The actor that stole the show was Greg Vinkler playing both Ensign Pistol and King Charles VI.  The amount of play he put into Pistol in direct contrast to the stifled character of Charles proved to me that he deserves at least kudos for a job well done.  Most of the actors played duel roles and most did quite well except Samuel Taylor who in one of his roles played The Daupin and every time he spoke I wanted to climb on stage and muzzle him.  He did make choices, but those choices were bad and perhaps thats the director’s fault for not bringing him back to reality.  For him it seemed like he made the character a caricature when everyone else in the show was believable and real.

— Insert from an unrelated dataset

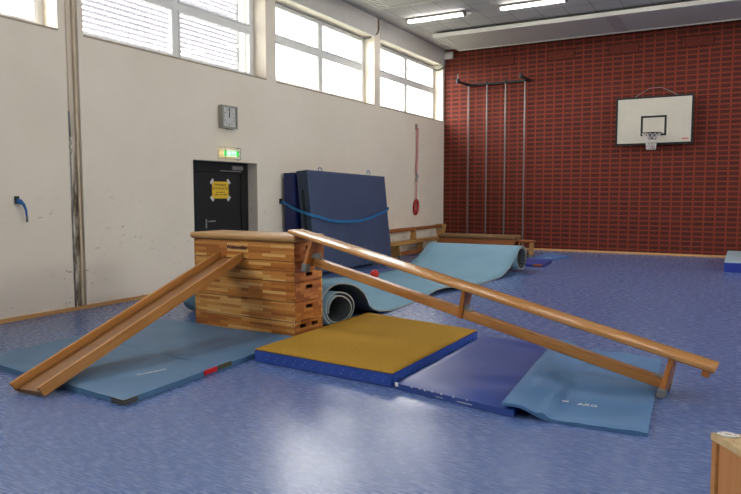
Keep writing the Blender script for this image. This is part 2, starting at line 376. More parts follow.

The best part of the show was the talk back at the end of the Wednesday matinee that I attended.  I got to learn a bunch about the the show and why some choices were made and some of the Shakespearean history.

Grade: B

Motown

I love me some Motown music.  I have been and forever will be a Michael Jackson and the Jackson 5 fan and this show helped me keep that mindset.  This is the story of Berry Gordy and how he started Motown records and how he tried to keep it going despite losing relationships with friends and lovers.  Gordy is a producer for the show and I thought going in that it would make him look like a hero and be more of the standard jukebox show that just features the numbers from the Motown catalogue.  To my pleasant surprise it and he wasn’t.   Yes it did have all the favorite Motown hits but it, but it wasn’t wrapped in fluff.  It was really touching at times and it made me feel good watching it and being a part of the Motown story.

Grade: A-

Peter and the Star Catcher

Peter and the Starcatcher - Bank of America Theatre - Chicago, IL - April 10, 2014

Peter and the Starcatcher – Bank of America Theatre – Chicago, IL – April 10, 2014

I suppose I am in the minority when I say that I didn’t really like this show.  It won five Tony awards, but to me it was predictable.  This is the typical story of Peter Pan that has been told now for over a hundred years.  It is a playful telling that takes objects found in the set of junk and turns it into the story.  I think this is a contrived concept because it has been done so much lately and the objects found are not that far fetched from what they are being used for.  For a show that won 5 Tony’s I expect more imagination and from a show like peter pan I expect all imagination.

The show was overall done well and I do want to take anything from the actors and what they brought to the stage especially John Sanders’ “Oh my God” monologue.  I guess for me I want more when it comes to this show and not found.